How to Reduce PHP Array Memory Usage with String Packing
This article explains why PHP arrays consume far more memory than their C equivalents and demonstrates a technique that stores a double array in a string using pack/unpack, which can dramatically lower memory consumption at the cost of some performance.
Generally, PHP arrays use only about one‑tenth of the memory efficiency of C arrays; an array that occupies 100 MB in C may require around 1 GB in PHP.
This high memory consumption is especially problematic for backend servers written in PHP.

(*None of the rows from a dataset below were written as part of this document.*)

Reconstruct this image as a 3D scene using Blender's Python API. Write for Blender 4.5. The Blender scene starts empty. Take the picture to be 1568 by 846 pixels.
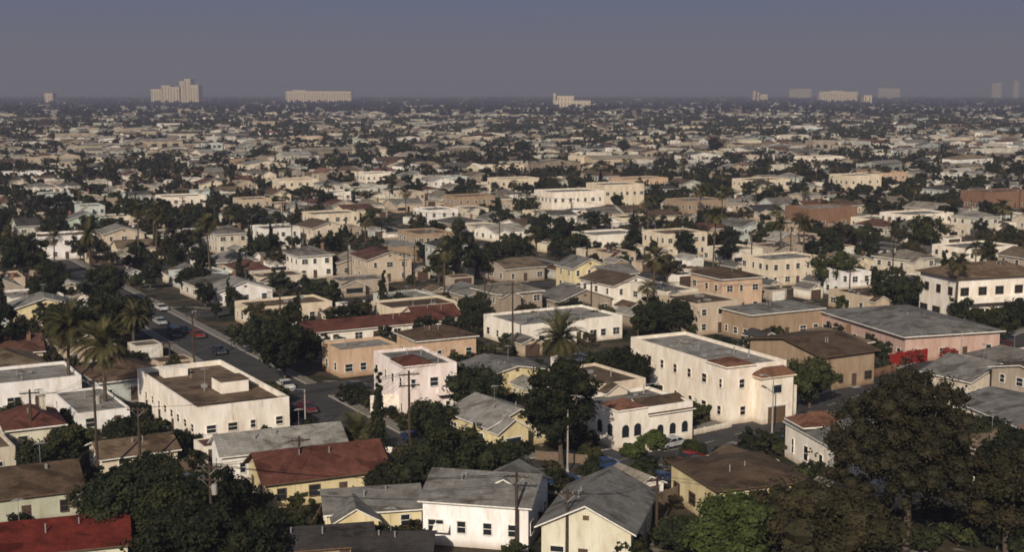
import bpy, math, random
import numpy as np
from mathutils import Vector, noise as mnoise
R=random.Random(11); NP=np.random.default_rng(5)
SC=bpy.context.scene
COL=SC.collection
# ------------------------------------------------------------ camera
CAMH=46.0; FP=2000.0
PITCH=math.atan(283/FP); CP,SP=math.cos(PITCH),math.sin(PITCH)
cam=bpy.data.cameras.new('camera'); camo=bpy.data.objects.new('camera',cam); COL.objects.link(camo)
camo.location=(0,0,CAMH); camo.rotation_euler=(math.pi/2-PITCH,0,0)
cam.sensor_width=36; cam.lens=36*FP/1568; cam.clip_start=1; cam.clip_end=60000
cam.dof.use_dof=True; cam.dof.focus_distance=42; cam.dof.aperture_fstop=1.15
SC.camera=camo
SC.view_settings.view_transform='Standard'; SC.view_settings.look='None'; SC.view_settings.exposure=0
def G(px,py):
    """plan position on the flat ground from a sight bearing / depression"""
    dx=(px-784)/FP; dv=(423-py)/FP
    t=-CAMH/(-SP+dv*CP)
    return (dx*t,(CP+dv*SP)*t)
# ------------------------------------------------------------ materials
def newmat(name):
    m=bpy.data.materials.new(name); m.use_nodes=True
    nt=m.node_tree; b=nt.nodes['Principled BSDF']; b.inputs['Roughness'].default_value=.85
    try: b.inputs['Specular IOR Level'].default_value=.15
    except: pass
    return m,nt,b
def N(nt,t,**k):
    n=nt.nodes.new(t)
    for a,v in k.items(): setattr(n,a,v)
    return n
def mix(nt,a,b,f,mode='MIX'):
    n=N(nt,'ShaderNodeMix',data_type='RGBA',blend_type=mode)
    for s,v in ((6,a),(7,b),(0,f)):
        if hasattr(v,'is_output') or isinstance(v,bpy.types.NodeSocket): nt.links.new(v,n.inputs[s])
        else: n.inputs[s].default_value=v if s==0 else (*v,1)
    return n.outputs[2]
def noiz(nt,scale,vec=None,det=3,lo=.35,hi=.65,rough=.6):
    n=N(nt,'ShaderNodeTexNoise'); n.inputs['Scale'].default_value=scale; n.inputs['Detail'].default_value=det
    n.inputs['Roughness'].default_value=rough
    if vec is not None: nt.links.new(vec,n.inputs['Vector'])
    r=N(nt,'ShaderNodeMapRange'); r.inputs[1].default_value=lo; r.inputs[2].default_value=hi
    nt.links.new(n.outputs['Fac'],r.inputs[0]); return r.outputs[0]
def objc(nt,sc=(1,1,1)):
    t=N(nt,'ShaderNodeTexCoord'); m=N(nt,'ShaderNodeMapping'); m.inputs['Scale'].default_value=sc
    nt.links.new(t.outputs['Object'],m.inputs['Vector']); return m.outputs['Vector']
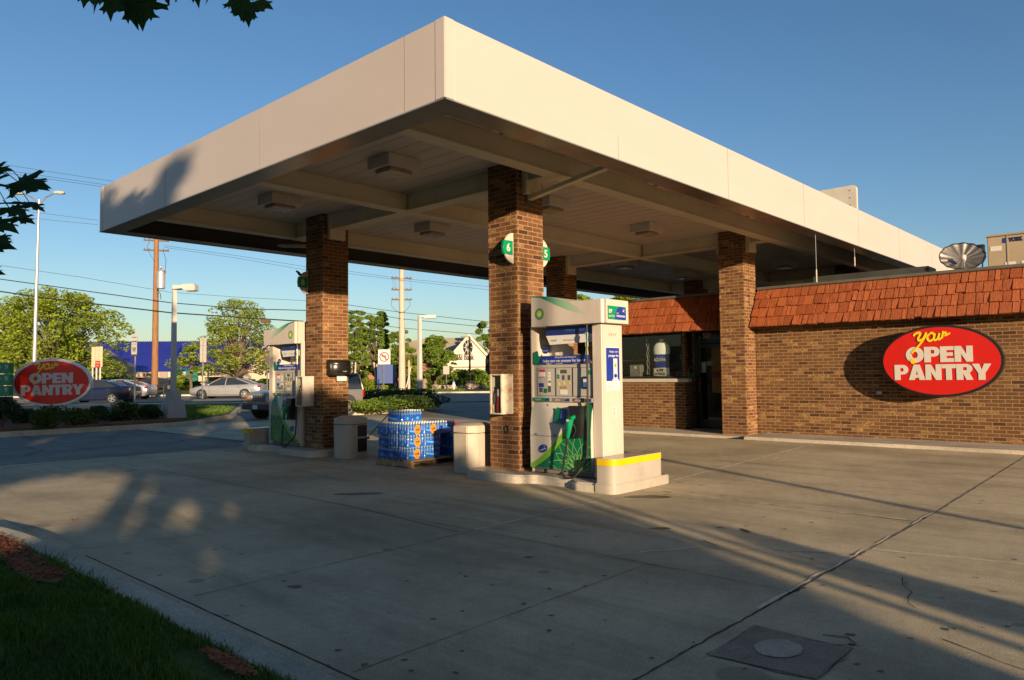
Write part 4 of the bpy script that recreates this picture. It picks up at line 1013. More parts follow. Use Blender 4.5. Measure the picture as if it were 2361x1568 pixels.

Because the issue stems from the language itself, conventional optimizations are difficult, but a string‑based solution can help.
$total = 100000;
$double = "";
for ($i = 0; $i < $total; $i++) {
$double .= pack("d", $i + 0.1);
}
for ($i = 0; $i < $total; $i++) {
unpack("@" . ($i * 8) . "/d", $double);
}The example stores a double array inside a string and later extracts each value with unpack.
While this approach reduces memory usage, it may affect performance, so it should be applied based on specific requirements.
For instance, if you have ten 10 MB arrays (about one million elements each), they would consume roughly 100 MB of memory, which can become insufficient under concurrent access.
By storing each array as a string and unpacking only when needed, you can alleviate memory pressure.